After the death of Mr. Davis, the construction of locomotives was continued
at Baltimore, by Ross Winans, at first in connection with a partner, and
subsequently on his own account. He adopted a type which became popularly
known as Ross Winans' grasshoppers, and subsequently built " crab " engines.
THE ROGERS LOCOMOTIVE WORKS
Horatio Allen relates that he urged the members of the firm which built the
first locomotive at Paterson, New Jersey, to engage in that business. It
was then known as Rogers, Ketchum & Grosvenor, and the first locomotive,
the Sandusky, was built in 1837. This locomotive had been built for the New
Jersey Railroad and Transportation Company, but it was purchased by the Mad
River and Lake Erie and shipped to Ohio. It had been commenced in 1835,
after a considerable amount of preliminary work before that year. In
connection with these efforts the Paterson, New Jersey Press, says:
"After the success of the 'Sandusky' was assured, the firm of Rogers,
Ketchum & Grosvenor continued to build locomotives. The next one was built
for the New Jersey Railroad and Transportation Company, and was named the
'Arreseoh, No. 2.' This, which was larger than the 'Sandusky,' was also a
success. For this, also, Mr. Swinburne made the plans, serving as
draughtsman, pattern-maker, superintendent of construction, and foreman of
foundry, blacksmith and machine shop. There was not another foreman beside
in any department. The shop where the first locomotives were built was
40X100, two stories in height. From thirty to forty men were employed.

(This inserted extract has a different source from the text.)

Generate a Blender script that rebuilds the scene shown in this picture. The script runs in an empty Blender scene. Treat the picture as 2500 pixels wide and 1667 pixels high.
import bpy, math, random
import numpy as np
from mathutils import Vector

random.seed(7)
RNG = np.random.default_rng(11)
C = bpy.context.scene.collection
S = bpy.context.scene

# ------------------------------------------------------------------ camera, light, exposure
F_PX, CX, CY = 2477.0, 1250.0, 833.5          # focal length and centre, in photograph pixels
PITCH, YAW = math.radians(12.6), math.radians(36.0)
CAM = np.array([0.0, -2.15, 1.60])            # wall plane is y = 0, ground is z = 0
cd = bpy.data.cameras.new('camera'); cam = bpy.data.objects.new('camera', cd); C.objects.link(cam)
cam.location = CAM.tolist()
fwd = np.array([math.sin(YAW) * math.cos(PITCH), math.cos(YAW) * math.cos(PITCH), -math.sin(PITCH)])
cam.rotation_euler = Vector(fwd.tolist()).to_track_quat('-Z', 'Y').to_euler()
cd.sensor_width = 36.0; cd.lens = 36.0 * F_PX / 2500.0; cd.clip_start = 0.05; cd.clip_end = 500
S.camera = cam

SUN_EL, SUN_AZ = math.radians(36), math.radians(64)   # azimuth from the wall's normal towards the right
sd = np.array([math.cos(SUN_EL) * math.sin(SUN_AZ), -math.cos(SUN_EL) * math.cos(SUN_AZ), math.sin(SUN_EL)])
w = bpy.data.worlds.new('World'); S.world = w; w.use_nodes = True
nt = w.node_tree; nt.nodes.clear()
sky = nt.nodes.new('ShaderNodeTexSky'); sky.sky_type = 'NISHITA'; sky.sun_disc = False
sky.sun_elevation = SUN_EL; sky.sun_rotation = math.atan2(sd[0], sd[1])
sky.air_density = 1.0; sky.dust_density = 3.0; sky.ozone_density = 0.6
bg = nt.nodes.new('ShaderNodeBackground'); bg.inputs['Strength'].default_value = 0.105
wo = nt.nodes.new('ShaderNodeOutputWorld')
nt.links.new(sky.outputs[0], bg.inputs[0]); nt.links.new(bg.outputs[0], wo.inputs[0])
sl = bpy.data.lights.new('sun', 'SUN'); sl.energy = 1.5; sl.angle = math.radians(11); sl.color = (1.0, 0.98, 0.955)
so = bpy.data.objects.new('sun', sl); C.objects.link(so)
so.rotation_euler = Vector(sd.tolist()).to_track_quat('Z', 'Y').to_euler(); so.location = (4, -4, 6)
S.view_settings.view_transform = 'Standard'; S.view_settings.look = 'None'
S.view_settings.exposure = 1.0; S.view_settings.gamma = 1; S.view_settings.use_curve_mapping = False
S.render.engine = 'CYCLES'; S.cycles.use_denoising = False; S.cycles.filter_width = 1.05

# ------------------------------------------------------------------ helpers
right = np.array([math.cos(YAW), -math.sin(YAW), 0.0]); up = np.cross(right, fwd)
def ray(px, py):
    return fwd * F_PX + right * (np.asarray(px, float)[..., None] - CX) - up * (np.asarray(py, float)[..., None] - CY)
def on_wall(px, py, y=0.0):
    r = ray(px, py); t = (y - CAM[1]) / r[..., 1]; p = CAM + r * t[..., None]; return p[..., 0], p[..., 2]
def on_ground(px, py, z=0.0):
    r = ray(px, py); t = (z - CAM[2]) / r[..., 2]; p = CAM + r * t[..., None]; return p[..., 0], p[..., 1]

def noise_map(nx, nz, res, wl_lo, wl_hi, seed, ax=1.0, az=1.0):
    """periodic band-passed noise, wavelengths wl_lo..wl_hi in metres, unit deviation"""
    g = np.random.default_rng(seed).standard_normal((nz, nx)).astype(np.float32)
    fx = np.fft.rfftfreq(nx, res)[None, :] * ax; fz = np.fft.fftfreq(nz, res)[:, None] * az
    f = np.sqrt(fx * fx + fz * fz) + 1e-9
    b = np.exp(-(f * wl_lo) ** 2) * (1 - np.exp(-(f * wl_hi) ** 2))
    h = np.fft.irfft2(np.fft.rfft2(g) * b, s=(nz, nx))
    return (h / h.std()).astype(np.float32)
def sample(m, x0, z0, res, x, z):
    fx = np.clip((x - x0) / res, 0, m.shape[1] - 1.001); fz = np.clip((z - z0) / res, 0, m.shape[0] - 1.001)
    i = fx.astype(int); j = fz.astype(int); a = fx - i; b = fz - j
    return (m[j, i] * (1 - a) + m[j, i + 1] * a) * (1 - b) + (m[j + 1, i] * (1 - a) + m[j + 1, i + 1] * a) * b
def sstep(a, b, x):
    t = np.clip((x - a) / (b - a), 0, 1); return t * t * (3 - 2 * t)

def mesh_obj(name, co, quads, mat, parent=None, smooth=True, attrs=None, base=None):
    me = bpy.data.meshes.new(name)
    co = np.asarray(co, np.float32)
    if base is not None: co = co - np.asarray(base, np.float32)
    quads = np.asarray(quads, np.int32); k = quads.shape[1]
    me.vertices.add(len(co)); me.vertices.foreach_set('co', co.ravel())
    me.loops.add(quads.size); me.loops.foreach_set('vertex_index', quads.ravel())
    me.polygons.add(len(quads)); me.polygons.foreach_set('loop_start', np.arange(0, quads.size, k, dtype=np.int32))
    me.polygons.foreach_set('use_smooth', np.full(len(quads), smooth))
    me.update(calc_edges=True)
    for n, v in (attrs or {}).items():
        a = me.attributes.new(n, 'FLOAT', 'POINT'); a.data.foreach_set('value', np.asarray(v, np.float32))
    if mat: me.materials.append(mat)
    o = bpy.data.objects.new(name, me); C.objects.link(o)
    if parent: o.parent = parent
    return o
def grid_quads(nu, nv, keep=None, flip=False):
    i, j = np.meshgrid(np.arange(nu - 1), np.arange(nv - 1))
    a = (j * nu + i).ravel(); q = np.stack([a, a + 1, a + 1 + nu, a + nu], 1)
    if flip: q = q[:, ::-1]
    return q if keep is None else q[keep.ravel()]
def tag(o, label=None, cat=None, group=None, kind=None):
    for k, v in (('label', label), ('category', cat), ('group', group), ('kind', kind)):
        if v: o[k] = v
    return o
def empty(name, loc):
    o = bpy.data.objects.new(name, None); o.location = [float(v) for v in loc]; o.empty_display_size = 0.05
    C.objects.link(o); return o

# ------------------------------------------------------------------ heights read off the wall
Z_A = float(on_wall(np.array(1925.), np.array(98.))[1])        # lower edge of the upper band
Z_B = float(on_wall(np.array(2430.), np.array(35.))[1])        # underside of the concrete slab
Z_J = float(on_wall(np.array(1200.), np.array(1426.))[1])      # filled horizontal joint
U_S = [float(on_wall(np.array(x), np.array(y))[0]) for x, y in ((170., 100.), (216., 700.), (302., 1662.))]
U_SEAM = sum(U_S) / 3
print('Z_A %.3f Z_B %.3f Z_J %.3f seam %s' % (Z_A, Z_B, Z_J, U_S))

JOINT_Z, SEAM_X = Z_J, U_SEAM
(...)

After five or six engines had been built the works were greatly extended,
until they were40x200, three stories, of brick. Later, still further
additions were made, and the demand for engines came in from every
direction, from the east, west, north, and south."
An intelligent and experienced locomotive engineer, Mr. George
Hollingsworth, who commenced running a locomotive in 1838, when interviewed
by a representative of the American Machinist, in 1883, gave the following
replies in regard to the early English engines used on American roads, and
the characteristics of the locomotives first built at the Rogers Locomotive
Works:
Q. What style were your English engines?
A. They were of the John Bull type. All the boilers that were built in
England for the Camden and Amboy folks were built very nearly after that
pattern. They were built with a waist straight to the back of the furnace.
The engines were all inside connected, but they were good running engines.
They were bad engines to work, though, for they were hard to reverse. They
were built with a rock-shaft right in front of the cylinders, and the drop
hooks came right through to where the shaft was, and there was nothing to
catch but the straight hook and die. So when the engines were running you
could not reverse them. The V hook was a little better in this respect, and
a figure 8 hook was better still.
But the link was what ended the trouble in reversing. These early engines
did good work for their size. The parts were made in England, and sent over
here to be put together. Isaac Dripps put up the principal portions of them.
Q. What kind of engines were the Rogers works building when you knew them first?
A. They were small inside connected engines, with one pair of drivers and a
four-wheel truck. They built very few of them. Mr. Rogers went to England
on a visit, and when he came back they began building eight-wheelers, with
two pairs of drivers connected. The first engines of this kind had the main
rod connected to the crank-pin outside the back drivers. They were outside
connected engines. Mr. Rogers was one of the first to advocate outside
connected locomotives.
Q. Had these engines long exhaust pipes?
A. Yes; the long exhaust pipe was used for several years. Then, I think,
old Jim Parks proposed the short exhaust pipe. He was a coal-pit engineer.
When they tried the short exhaust pipe first it did not do. The steam
spread before it reached the smoke-stack, and caused back lash. Then they
put in the petticoat pipe, and that made the short exhaust pipe work all right.
Q. Had you any steam gauges in those days?
A. No; we had nothing but the spring balance, connected with the end of the
safety-valve lever. They were Salter balance springs, imported from
England. Then Orton, of Elm street, New York, who was a pupil of Salter's,
began making these spring gauges, and he got all the trade."